Second-rate books often make the best films and television. Mario Puzo's The Godfather is a cheap potboiler but sensational cinema. George R.R. Martin's A Game of Thrones is lurid fanta-schlock but epic small-screen storytelling. If Isabel Allende's sweeping, 500-page debut novel The House of the Spirits were not such a breathtakingly brilliant masterpiece, it might survive the transition to the screen much better.

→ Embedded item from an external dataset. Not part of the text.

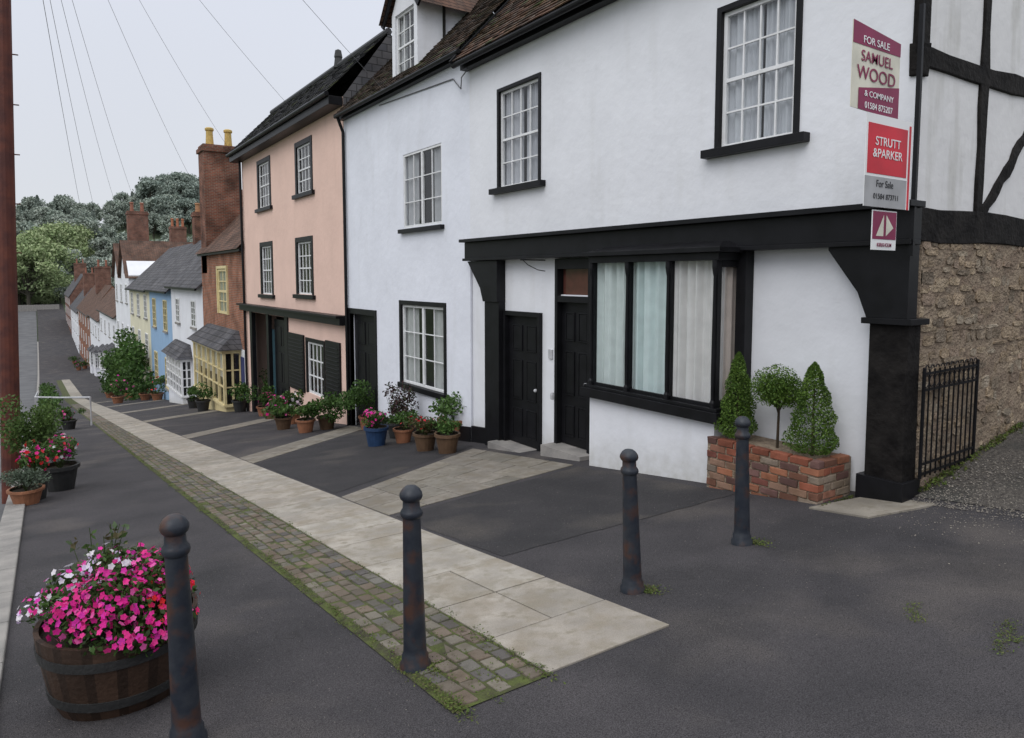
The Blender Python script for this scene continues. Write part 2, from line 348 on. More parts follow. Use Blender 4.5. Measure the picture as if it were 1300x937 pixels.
def patch(q,nm):
    mb=MB();n=16
    def pt(u,v): 
        x=(q[0][0]*(1-u)+q[1][0]*u)*(1-v)+(q[3][0]*(1-u)+q[2][0]*u)*v;y=(q[0][1]*(1-u)+q[1][1]*u)*(1-v)+(q[3][1]*(1-u)+q[2][1]*u)*v
        if u in(0,1): x+=.012*math.sin(y*9)+.008*math.sin(y*31)
        if v in(0,1): y+=.012*math.sin(x*11)+.008*math.sin(x*29)
        return (x,y,P(y)+.004)
    for j in range(n):
        for i in range(n): mb.poly([pt(i/n,j/n),pt((i+1)/n,j/n),pt((i+1)/n,(j+1)/n),pt(i/n,(j+1)/n)])
    mb.done(nm,'asphalt_new')
patch([(3.2,4.9),(6.35,4.9),(6.4,7.75),(3.2,7.05)],'tarmac_patch')
patch([(3.2,9.0),(6.7,11.2),(6.9,16.7),(3.2,13.1)],'tarmac_patch')
mb=MB()
y=-10
while y<200:
    l=.9 if y<60 else 6
    mb.hexa([(x,yy_,P(yy_)+dz) for dz in (-.7,.035) for x,yy_ in ((KX-.24,y),(KX,y),(KX,y+l-.012),(KX-.24,y+l-.012))]);y+=l
mb.done('kerb_wall','kerb',bevel=.012)
def pave(mb,q,nu,nv,h,pal,gap=.008,jit=.0,stag=False):
    A,B,C,D=q
    def pt(u,v):
        x=(A[0]*(1-u)+B[0]*u)*(1-v)+(D[0]*(1-u)+C[0]*u)*v;y=(A[1]*(1-u)+B[1]*u)*(1-v)+(D[1]*(1-u)+C[1]*u)*v;return x,y
    lu=max(.01,math.hypot(B[0]-A[0],B[1]-A[1]));lv=math.hypot(D[0]-A[0],D[1]-A[1])
    for j in range(nv):
        us=[i/nu for i in range(nu+1)]
        if stag and j%2: us=[0]+[(i+.5)/nu for i in range(nu)]+[1]
        us=[us[0]]+[w+U(-.1,.1)/nu for w in us[1:-1]]+[us[-1]]
        for a,b in zip(us,us[1:]):
            c,d=j/nv,(j+1)/nv;gu=gap/lu;gv=gap/lv;hh=h+U(-jit,jit)
            c4=[pt(a+gu,c+gv),pt(b-gu,c+gv),pt(b-gu,d-gv),pt(a+gu,d-gv)]
            if jit: c4=[(x+U(-jit,jit),y_+U(-jit,jit)) for x,y_ in c4]
            t=random.choice(pal);v=U(.88,1.1);tl=[U(-jit,jit)*.6 for _ in range(4)]
            mb.hexa([(x,y_,P(y_)-.03) for x,y_ in c4]+[(x,y_,P(y_)+hh+e) for (x,y_),e in zip(c4,tl)],(t[0]*v,t[1]*v,t[2]*v))
SL=((.345,.31,.268),(.37,.335,.29),(.325,.295,.255),(.35,.32,.28))
mb=MB();y=2.9
while y<110:
    l=U(.5,.8) if y<40 else 4
    k=2 if (random.random()<.12 and y<40) else 1
    pave(mb,((2.2,y),(3.14,y),(3.14,y+l),(2.2,y+l)),k,1,.012,SL,.005,.0015);y+=l
mb.done('stone_footpath','slab',bevel=.004)
mb=MB();CB=((.16,.125,.10),(.135,.125,.11),(.165,.13,.10),(.11,.10,.095),(.18,.16,.13),(.15,.125,.10))
y=2.9
while y<60:
    l=.15 if y<32 else 1.0
    nn=5 if y<32 else 2
    for c in range(nn):
        xa=1.66+.53*c/nn;xb=1.66+.53*(c+1)/nn;o=(.075 if c%2 else 0)
        pave(mb,((xa,y+o),(xb,y+o),(xb,y+l+o),(xa,y+l+o)),1,1,.012,CB,.0075,.006,False)
    y+=l
mb.done('cobble_strip','slab',bevel=.009)
sheet('cobble_bed','moss',[1.6,1.9,2.2],[2.88]+[4+i*2 for i in range(55)],lambda x,y:P(y)+.006)
PS=((.24,.215,.185),(.255,.23,.195),(.225,.205,.175),(.245,.22,.185))
mb=MB()
pave(mb,((3.16,7.15),(3.16,8.65),(6.5,10.9),(6.45,7.9)),3,6,.010,PS,.006,.001,True)
pave(mb,((3.16,13.2),(3.16,14.3),(6.9,18.1),(6.9,16.9)),2,6,.010,PS,.006,.001,True)
for a,b in ((20,24),(29,32.5),(38,42),(48,52),(58,63)):
    pave(mb,((3.16,a),(3.16,a+1.2),(6.9,b+1.2),(6.9,b)),2,5,.010,PS,.008,.002,True)
pave(mb,((6.2,3.35),(6.2,3.95),(7.15,3.75),(7.15,3.1)),1,1,.02,PS,.0,.0)
mb.done('stone_crossing_paths','slab',bevel=.004)
mb=MB();WP=((.11,.16,.03),(.14,.16,.045),(.07,.10,.02),(.10,.09,.04))
for _ in range(900):
    e=random.choice((1.65,2.19,1.64,1.62,U(1.65,2.2),U(1.65,2.2)));y=2.85+22*random.random()**1.4;x=e+random.gauss(0,.018)
    for k in range(random.randint(6,26)): 
        mb.leaf((x+random.gauss(0,.014),y+random.gauss(0,.05),P(y)+U(.012,.022)),U(.004,.010),random.choice(WP),2.5)
for (bx,by) in ((1.69,3.48),(3.4,3.51),(4.83,3.68)):
    for k in range(420):
        x=bx+abs(random.gauss(0,.07))+.03;y=by+random.gauss(0,.06)-.07;mb.leaf((x,y,P(y)+U(.003,.018)),U(.005,.012),random.choice(WP),2)
for _ in range(90):
    x=U(7.2,9.5);y=3.42-abs(random.gauss(0,.05));
    for k in range(12): mb.leaf((x+random.gauss(0,.05),y,G(x,y)+U(.01,.06)),U(.01,.022),random.choice(WP),1)
for _ in range(34):
    x=U(6.3,7.0) ;y=3.9-abs(random.gauss(0,.02))
    for k in range(8): mb.leaf((x+random.gauss(0,.03),y,P(y)+U(.003,.03)),U(.006,.014),random.choice(WP),1)
for cx_,cy_ in ((1160,790),(1270,830),(1285,815)):
    x0_,y0_=gp(cx_,cy_)
    for s_ in range(9):
        x=x0_+s_*.03+random.gauss(0,.02);y=y0_+s_*.012+random.gauss(0,.02)
        for k in range(22): mb.leaf((x+random.gauss(0,.03),y+random.gauss(0,.02),G(x,y)+U(.006,.012)),U(.004,.009),random.choice(WP),2.5)
mb.done('moss_tufts','leaf')
mb=MB();GC=((.20,.175,.15),(.14,.125,.11),(.25,.225,.19),(.10,.09,.085))
def chip(x,y,s):
    z=G(x,y)+.006;c=random.choice(GC);v=U(.8,1.2);a=U(0,6.28);pts=[(x+s*U(.7,1.2)*math.cos(a+k*2.09),y+s*U(.7,1.2)*math.sin(a+k*2.09)) for k in range(3)];ap=(x+U(-.3,.3)*s,y+U(-.3,.3)*s,z+s*U(.5,.9));cc=tuple(q*v for q in c)
    for k in range(3): mb.poly([(*pts[k],z),(*pts[(k+1)%3],z),ap],cc)
for _ in range(9000):
    x=6.95+5*random.random()**1.3;y=U(1.7,3.42);chip(x,y,U(.004,.014))
for _ in range(1500):
    x=7.0+random.gauss(0,.5);y=2.5+random.gauss(0,.6)
    if y<3.3: chip(x,y,U(.003,.009))
for _ in range(2600):
    x=U(3.2,6.9);y=U(2.2,8);chip(x,y,U(.0015,.0045))
for _ in range(1500):
    x=U(-.2,1.6);y=U(2.6,8);chip(x,y,U(.0015,.004))
mb.done('loose_chippings','pot')
# ================================================================ MAIN WHITE HOUSE
H=empty('white_timbered_house',(9.5,7.6,-2));S=Set()
X=7.0;YC=3.47;YL=fp(597,300)[0]
EZ=4.0
wA=rect(910,1017,12,190);wB=rect(632,687,114,240)
d1=(9.5,10.62,-3.2,-.6);d2=(8.22,9.02,-3.0,-.38);fan=(8.22,9.02,-.28,.14)
Wm=MB()
wall(Wm,X,YC,YL,.5,EZ+.1,[wA,wB])
wall(Wm,X+.05,YC,YL,-4.2,.5,[d1,d2,fan,(5.5,7.6,-1.7,.2)])
Wm.poly([(14,YC,-3),(14,YL,-3),(14,YL,5),(14,YC,5)])
Wm.poly([(X+.05,YC+.03,-4),(14,YC+.03,-4),(14,YC+.03,.5),(X+.05,YC+.03,.5)])
Wm.poly([(X,YL,3),(14,YL,3),(14,YL,6),(11,YL,8.6)])
Wm.done('walls','white',H)
Wm=MB();Wm.poly([(X,YC,.5),(14,YC,.5),(14,YC,4.6),(11,YC,8.5),(X,YC,4.1)]);Wm.done('gable_wall','whiteside',H)
sash(S,wA,X,4,4,.05,.07,curt=(.60,.61,.65),curtmode='full')
sash(S,wB,X,4,4,.045,.06,curt=(.52,.52,.56),curtmode='full')
for w,e in ((wA,.13),(wB,.13)): S['black'].box(X-.12,X+.05,w[0]-e,w[1]+e,w[2]-.1,w[2]-.002)
S['black'].box(X-.16,X+.04,YC-.06,YL-.05,.36,.66);S['black'].box(X-.26,X+.02,YC-.1,YL,.662,.72);S['black'].box(X-.2,X,YC-.08,YL-.03,.31,.358)
S['black'].prismX([(YC-.05,-.4),(3.82,-.4),(3.92,-.15),(4.25,.28),(4.25,.35),(YC-.05,.35)],X-.14,X+.045)
S['timber'].box(X-.1,X+.15,YC-.05,3.8,-2.3,-.4,j=.008);S['black'].box(X-.16,X+.2,YC-.1,3.86,-.46,-.4)
S['black'].box(X-.14,X+.2,YC-.08,3.86,-2.45,-2.0)
pL=rect(621,639,335,560)
S['black'].box(X-.1,X+.04,pL[0],pL[1],-3.4,-.45)
S['black'].prismX([(pL[0],-.448),(pL[1],-.448),(pL[1]+.1,-.2),(YL-.12,.3),(pL[0],.3)],X-.14,X+.045)
for d in (d1,):
    S['black'].box(X-.02,X+.1,d[0]-.0,d[0]+.07,d[2],d[3]);S['black'].box(X-.02,X+.1,d[1]-.07,d[1],d[2],d[3]);S['black'].box(X-.018,X+.1,d[0]+.07,d[1]-.07,d[3]-.08,d[3])
door(S,(d1[0]+.07,d1[1]-.07,-2.98,d1[3]-.08),X+.03)
S['black'].box(X-.03,X+.12,8.14,8.24,-3,.3);S['black'].box(X-.03,X+.12,9.0,9.07,-3,.3);S['black'].box(X-.028,X+.12,8.24,9.0,-.4,-.3);S['black'].box(X-.028,X+.12,8.24,9.0,.13,.3)
S['black'].box(X-.03,X+.1,7.6,8.14,-.02,.3)
door(S,(8.24,9.0,-2.72,-.4),X+.03)
S['glass'].poly([(X+.06,9.0,-.3),(X+.06,8.24,-.3),(X+.06,8.24,.13),(X+.06,9.0,.13)])
S['redwood'].poly([(X+.1,9.0,-.3),(X+.1,8.24,-.3),(X+.1,8.24,.13),(X+.1,9.0,.13)])
S['kerb'].box(X-.28,X+.1,8.1,9.1,-3.1,-2.73);S['kerb'].box(X-.3,X+.1,9.4,10.7,-3.3,-2.99)
pz=lambda a,b,nm,x_:(lambda pb:(pb.hexa([(x_-.03,a,P(a)-.3),(X+.06,a,P(a)-.3),(X+.06,b,P(b)-.3),(x_-.03,b,P(b)-.3),(x_-.03,a,P(a)+.3),(X+.06,a,P(a)+.3),(X+.06,b,P(b)+.32),(x_-.03,b,P(b)+.32)]),pb.done(nm,'black',H)))(MB())
pz(pL[1]+.002,YL,'plinth',X+.03)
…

The book, published in 1982, has already flopped in one adaptation, despite a superstellar cast. Featuring Meryl Streep, Glenn Close, Winona Ryder, Jeremy Irons, and Antonio Banderas, it bombed at the box office in 1993. British viewers will recognise few of the names in this eight-part, Spanish language adaptation for Amazon, other than Eva Longoria, who was originally slated to play a leading role but eventually settled for an executive producer's credit.
The Magic Is Missing
What makes the novel so extraordinary is its use of magic. The paranormal is normal for the generations of women whose menfolk shape the violent course of politics in Chile, from pre-war feudalism to the socialist reforms and military coup of the 1970s. Other writers in the genre, such as Salman Rushdie and Gabriel Garcia Marquez, use magic like fireworks. Allende treats it as part of the furniture. When ghosts take up residence, objects move of their own accord, and dreams become reality, it is all part of the fabric of everyday life.
This version barely attempts to capture that wonderful, all-absorbing atmosphere. I have to admit I am disappointed, because The House of the Spirits is one of my favourite books, and I would love to see television do it justice. But I cannot say I am surprised, and the remnants of the novel that survive are enjoyable.
A Conventional Family Saga
Directors Francisca Alegria and Andres Wood concentrate on the conventional aspects of the story, treating it as a family saga with all the period trimmings. Oddities such as the green, mermaid-like hair of the doomed Rosa (Chiara Parravicini) are glossed over awkwardly: it is as though an experiment with peroxide went wrong, and everyone is too polite to say anything. Much more emphasis is placed on the Del Valle family's wealth - the sedan automobiles, the servants, the fine clothes - giving it all the look of a run-of-the-mill costume drama with budget to burn, such as HBO's The Gilded Age.
Alfonso Herrera plays Esteban Trueba, the gold prospector who yearns to marry Rosa, before turning his attention to her mute little sister, Clara. As a romantic tragedy, reflecting the bloody emergence of democracy in a South American country, it works well enough. The plot shunts along, thanks to a liberal application of soapiness. But it will not live with you forever. You might forget you ever watched it.
The book is one of those rare novels that will change your ideas of what great literature can do. What it cannot do, sadly, is guarantee great TV.